Del desencanto al hartazgo

18/08/2011

diarioabierto.es.

En la escala de sensaciones que uno maneja para tenerse por un ser vivo ninguna más preocupante que el aburrimiento. Viene a delatar una especie de rendición ante la terca realidad, un bálsamo indeseado a una indignación social que, encauzada desde la transigencia, acaso sea la última esperanza para mejorar la sociedad. Hace muchos años se hablaba del desencanto para definir ese vacío que dejó la ilusión perdida en los albores de la Transición cuando, jóvenes y cándidos, se cantaba que el pueblo unido jamás sería vencido con la misma devoción con la que hoy entona el ‘Alabaré, alabaré’ el peregrino de turno.

Después de tantas dentelladas a las utopías al menos convendría salvar un mínimo de sensatez para hablar sin insultar, tratar de convencer sin imponer, reconvenir sin agredir, respetar sin provocar o preservar el orden sin brutalidad ni ensañamiento. Lo contrario provoca ese hartazgo que, a poco que se sopese, te lleva no sólo a la frustración sino al exilio de este Madrid que pintan como tolerante y que, últimamente, se empeña en evidenciar lo contrario. No sé qué mandamiento obliga a encaramarse a una farola con la bandera vaticana a azuzar a los laicos ni me entra en la cabeza, y no será por falta de espacio, qué tipo de ‘progresista’ trata de arrancar una mochila a una adolescente al grito de ‘la he pagado yo’.

Ni, por supuesto, qué clase de gobierno democrático delega en un mando policial que da una orden de carga del tenor de “basta de mariconadas, sacad las porras y lo que haga falta”. Todo de un edificante que asusta. Sin olvidar cómo algunos medios de comunicación alientan con sus titulares unos enfrentamientos que luego repudian en un ejercicio de hipocresía tan habitual como mayúsculo.

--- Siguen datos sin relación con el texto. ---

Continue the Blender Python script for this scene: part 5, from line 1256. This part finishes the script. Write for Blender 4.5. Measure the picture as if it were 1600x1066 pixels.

Siempre he creído que Rousseau no tuvo su mejor tarde cuando alumbró el buenismo como seña de identidad del hombre, que ahí afinó más Hobbes, pero me niego a asumir que los fundamentalistas, los ‘porquelodigoyo’ y los cenutrios representen algo más que a sí mismos.

Entre ellos se distinguen por las camisetas pero les une algo mucho más sólido que es la intolerancia, una ideología en sí misma que tan solo se diferencia por los colores pero que siempre habita en la misma paleta. En la guarida de aquellos que creen que gritar más otorga más razones o que las verdades sólo salen de su boca para acallar la de los demás. Esos, versionando a Brecht, son los absolutamente prescindibles.